How Mars rover got its 'dream mode'


WASHINGTON – The Curiosity rover now gearing up to explore a 96-mile-wide crater on Mars is by far the most complex machine ever to explore the surface of another planet. One big reason is the rover’s avionics, which control everything from its 10 scientific instruments to communications, navigation, cameras and power management – which is where Curiosity’s “dream mode” enters the picture.

Dream mode “is sort of the reptile brain for the rover,” explained Jim Donaldson, the Mars Science Laboratory avionics chief engineer. Implemented in FPGAs, the rover’s dream mode function monitors vital rover systems while its redundant main computers are in “sleep mode” to save power.

Donaldson said the biggest challenge engineers at NASA’s Jet Propulsion Laboratory (JPL) faced in developing rover avionics was development and implementation of the FPGAs that have provided Curiosity with a quantum leap in functionality as it explores the Red Planet. From an engineering standpoint, Donaldson said the biggest challenge was scaling JPL’s FPGA design practices to achieve the higher levels of complexity needed to put a largely autonomous rover inside Gale Crater, which is believed to harbor the conditions needed for microbial life.

JPL and its contractors eventually came up with a system of redundant avionics hardware implemented on about 1.2 million logic gates.

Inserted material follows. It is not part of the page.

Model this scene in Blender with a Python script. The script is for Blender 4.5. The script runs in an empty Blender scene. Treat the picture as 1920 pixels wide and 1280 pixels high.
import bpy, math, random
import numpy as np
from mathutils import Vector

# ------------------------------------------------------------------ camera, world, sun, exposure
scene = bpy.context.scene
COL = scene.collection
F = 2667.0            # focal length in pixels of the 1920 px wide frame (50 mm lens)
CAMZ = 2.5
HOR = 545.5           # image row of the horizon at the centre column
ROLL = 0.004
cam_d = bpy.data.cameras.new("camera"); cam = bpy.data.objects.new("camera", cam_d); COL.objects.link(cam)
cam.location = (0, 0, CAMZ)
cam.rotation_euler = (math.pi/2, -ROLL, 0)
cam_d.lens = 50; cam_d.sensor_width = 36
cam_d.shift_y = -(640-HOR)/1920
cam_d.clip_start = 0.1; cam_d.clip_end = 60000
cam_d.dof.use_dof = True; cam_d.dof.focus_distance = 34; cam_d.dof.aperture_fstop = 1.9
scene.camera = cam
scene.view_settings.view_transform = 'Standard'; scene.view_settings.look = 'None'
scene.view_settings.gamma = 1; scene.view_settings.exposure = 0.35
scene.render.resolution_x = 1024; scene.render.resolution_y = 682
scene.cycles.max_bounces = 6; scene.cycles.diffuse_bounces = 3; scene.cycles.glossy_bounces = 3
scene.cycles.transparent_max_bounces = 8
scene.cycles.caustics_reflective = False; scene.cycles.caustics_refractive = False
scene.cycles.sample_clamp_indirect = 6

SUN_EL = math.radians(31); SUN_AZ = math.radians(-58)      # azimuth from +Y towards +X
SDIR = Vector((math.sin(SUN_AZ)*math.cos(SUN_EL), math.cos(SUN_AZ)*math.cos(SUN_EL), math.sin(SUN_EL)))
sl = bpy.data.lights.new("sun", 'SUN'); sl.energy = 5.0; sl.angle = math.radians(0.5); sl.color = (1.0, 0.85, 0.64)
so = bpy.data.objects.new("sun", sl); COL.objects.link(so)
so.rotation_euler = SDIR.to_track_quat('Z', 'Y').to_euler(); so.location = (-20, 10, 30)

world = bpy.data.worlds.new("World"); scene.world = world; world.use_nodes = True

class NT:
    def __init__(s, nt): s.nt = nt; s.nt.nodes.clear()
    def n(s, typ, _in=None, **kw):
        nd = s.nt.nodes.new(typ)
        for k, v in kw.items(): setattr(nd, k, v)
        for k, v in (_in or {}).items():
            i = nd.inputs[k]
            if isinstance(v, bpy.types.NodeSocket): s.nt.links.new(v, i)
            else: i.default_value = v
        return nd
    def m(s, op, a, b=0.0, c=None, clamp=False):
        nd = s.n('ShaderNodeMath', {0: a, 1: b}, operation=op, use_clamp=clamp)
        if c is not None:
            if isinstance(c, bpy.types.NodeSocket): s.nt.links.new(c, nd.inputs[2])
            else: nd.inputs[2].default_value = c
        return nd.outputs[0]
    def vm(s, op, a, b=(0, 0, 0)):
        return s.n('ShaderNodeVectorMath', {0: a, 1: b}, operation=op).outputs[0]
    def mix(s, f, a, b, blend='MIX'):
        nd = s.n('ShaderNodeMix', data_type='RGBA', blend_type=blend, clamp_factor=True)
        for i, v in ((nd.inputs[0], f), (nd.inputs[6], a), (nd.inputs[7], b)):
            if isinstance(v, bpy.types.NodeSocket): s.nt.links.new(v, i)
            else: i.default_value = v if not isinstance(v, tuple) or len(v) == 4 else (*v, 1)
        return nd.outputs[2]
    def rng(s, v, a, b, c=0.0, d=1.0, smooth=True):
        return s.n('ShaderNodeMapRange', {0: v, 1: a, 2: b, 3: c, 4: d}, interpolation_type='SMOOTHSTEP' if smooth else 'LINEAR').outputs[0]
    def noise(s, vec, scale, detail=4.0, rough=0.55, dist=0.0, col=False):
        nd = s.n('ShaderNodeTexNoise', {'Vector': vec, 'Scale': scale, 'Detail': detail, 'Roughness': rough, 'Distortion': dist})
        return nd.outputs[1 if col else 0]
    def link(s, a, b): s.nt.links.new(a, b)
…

That allows the rover’s avionics to interface with all major scientific instruments, sensors and comms links along with the rover’s drive train while also managing power in wake, sleep and dream modes.

(Click here to see an interactive display of Curiosity's science instruments and other key systems.)

As the architect of rover’s avionics, Donaldson has a different view of the so-called “brain transplant” in which NASA engineers essentially switched Curiosity’s main computers from flight mode to surface operations. “I prefer to call it an ‘intellect upgrade’ since [the rover’s] brain remains the same,” Donaldson said during a briefing on Tuesday (Aug. 14).

As mission managers prepare Curiosity for its first drive, they continue to take their time. Curiosity’s mission is being measured in Martian days, or sols. Michael Watkins, the Mars Science Laboratory mission manager, said JPL’s science team won’t try to engage actuators to turn Curiosity’s wheels until Sol 13 next week. The first drive is scheduled for about Sol 15. This will involve little more than a short drive, a turn, then backing up to see what was directly under Curiosity when it landed on Aug. 6.

“We start out crawling and then we walk,” Watkins said.

Thanks to the rover’s avionics, mission managers expect Curiosity to have sweet dreams between its drives around Gale Crater. Quoting Alfred North Whitehead, Donaldson emphasized that Curiosity’s avionics will allow mission managers to explore Mars as never before “by extending the number of important operations which we can perform without thinking of them.”